***** Information shown *****
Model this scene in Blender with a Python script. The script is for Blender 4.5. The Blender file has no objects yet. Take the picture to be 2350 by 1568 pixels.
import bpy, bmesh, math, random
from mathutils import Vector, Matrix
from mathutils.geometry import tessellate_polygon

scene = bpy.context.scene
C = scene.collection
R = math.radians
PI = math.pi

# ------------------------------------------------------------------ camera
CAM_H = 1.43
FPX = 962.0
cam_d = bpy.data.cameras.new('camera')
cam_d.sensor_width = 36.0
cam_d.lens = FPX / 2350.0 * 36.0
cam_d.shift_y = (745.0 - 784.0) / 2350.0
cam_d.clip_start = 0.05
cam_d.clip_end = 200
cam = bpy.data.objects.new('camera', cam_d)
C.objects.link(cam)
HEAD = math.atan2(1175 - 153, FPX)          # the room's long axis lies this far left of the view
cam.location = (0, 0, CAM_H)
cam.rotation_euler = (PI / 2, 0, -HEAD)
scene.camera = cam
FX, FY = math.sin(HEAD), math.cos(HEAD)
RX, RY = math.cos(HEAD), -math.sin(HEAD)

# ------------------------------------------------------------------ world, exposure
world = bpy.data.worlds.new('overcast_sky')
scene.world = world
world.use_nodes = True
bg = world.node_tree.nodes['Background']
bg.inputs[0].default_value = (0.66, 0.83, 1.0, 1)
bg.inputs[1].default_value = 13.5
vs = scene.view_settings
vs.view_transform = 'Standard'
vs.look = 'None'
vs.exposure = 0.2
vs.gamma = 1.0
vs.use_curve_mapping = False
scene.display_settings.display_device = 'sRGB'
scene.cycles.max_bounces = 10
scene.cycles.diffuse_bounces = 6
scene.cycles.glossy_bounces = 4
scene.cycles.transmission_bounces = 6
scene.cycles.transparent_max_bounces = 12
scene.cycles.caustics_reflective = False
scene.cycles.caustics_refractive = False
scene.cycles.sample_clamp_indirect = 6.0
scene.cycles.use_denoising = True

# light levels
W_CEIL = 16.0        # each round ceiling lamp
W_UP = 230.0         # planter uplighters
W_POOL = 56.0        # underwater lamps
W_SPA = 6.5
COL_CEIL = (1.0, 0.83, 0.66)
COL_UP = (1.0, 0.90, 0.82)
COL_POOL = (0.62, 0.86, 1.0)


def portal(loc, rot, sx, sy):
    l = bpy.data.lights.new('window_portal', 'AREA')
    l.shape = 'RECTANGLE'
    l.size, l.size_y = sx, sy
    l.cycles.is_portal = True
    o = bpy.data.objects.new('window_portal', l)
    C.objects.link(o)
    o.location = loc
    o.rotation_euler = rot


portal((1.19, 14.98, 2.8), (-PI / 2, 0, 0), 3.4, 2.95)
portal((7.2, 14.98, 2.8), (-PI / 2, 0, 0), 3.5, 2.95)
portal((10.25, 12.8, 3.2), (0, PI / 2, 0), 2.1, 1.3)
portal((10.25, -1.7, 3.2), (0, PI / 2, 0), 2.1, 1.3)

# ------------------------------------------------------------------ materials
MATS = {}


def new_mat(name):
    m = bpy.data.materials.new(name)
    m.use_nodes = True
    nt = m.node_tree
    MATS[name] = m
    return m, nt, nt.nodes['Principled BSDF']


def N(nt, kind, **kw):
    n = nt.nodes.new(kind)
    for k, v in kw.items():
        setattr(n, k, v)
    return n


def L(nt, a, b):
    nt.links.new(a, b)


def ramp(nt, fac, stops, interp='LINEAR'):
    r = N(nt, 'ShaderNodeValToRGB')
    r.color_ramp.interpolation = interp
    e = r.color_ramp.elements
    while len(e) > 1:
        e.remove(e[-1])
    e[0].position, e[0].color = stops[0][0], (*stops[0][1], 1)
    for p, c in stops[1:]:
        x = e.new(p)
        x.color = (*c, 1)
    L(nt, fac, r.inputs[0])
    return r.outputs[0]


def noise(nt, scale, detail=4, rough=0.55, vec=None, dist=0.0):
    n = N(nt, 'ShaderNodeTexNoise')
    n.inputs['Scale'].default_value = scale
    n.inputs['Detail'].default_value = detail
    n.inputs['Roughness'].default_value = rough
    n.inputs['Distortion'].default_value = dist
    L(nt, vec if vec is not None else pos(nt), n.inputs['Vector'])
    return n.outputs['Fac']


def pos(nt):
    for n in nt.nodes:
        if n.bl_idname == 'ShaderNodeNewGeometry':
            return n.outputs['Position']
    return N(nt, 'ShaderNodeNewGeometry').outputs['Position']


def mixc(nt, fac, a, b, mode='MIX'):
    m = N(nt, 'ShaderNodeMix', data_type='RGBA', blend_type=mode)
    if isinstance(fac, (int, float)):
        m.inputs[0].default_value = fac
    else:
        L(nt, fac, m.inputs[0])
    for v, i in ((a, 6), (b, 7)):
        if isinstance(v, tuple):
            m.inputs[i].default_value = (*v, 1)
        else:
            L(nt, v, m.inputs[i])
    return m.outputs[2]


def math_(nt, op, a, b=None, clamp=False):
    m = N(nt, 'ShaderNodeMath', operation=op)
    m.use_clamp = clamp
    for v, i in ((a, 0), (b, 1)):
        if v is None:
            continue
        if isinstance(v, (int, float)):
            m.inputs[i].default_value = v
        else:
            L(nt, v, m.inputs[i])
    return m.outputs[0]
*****
Short task
Count up the lines in the listing that hold the word "objects", and give that number only.

The result
5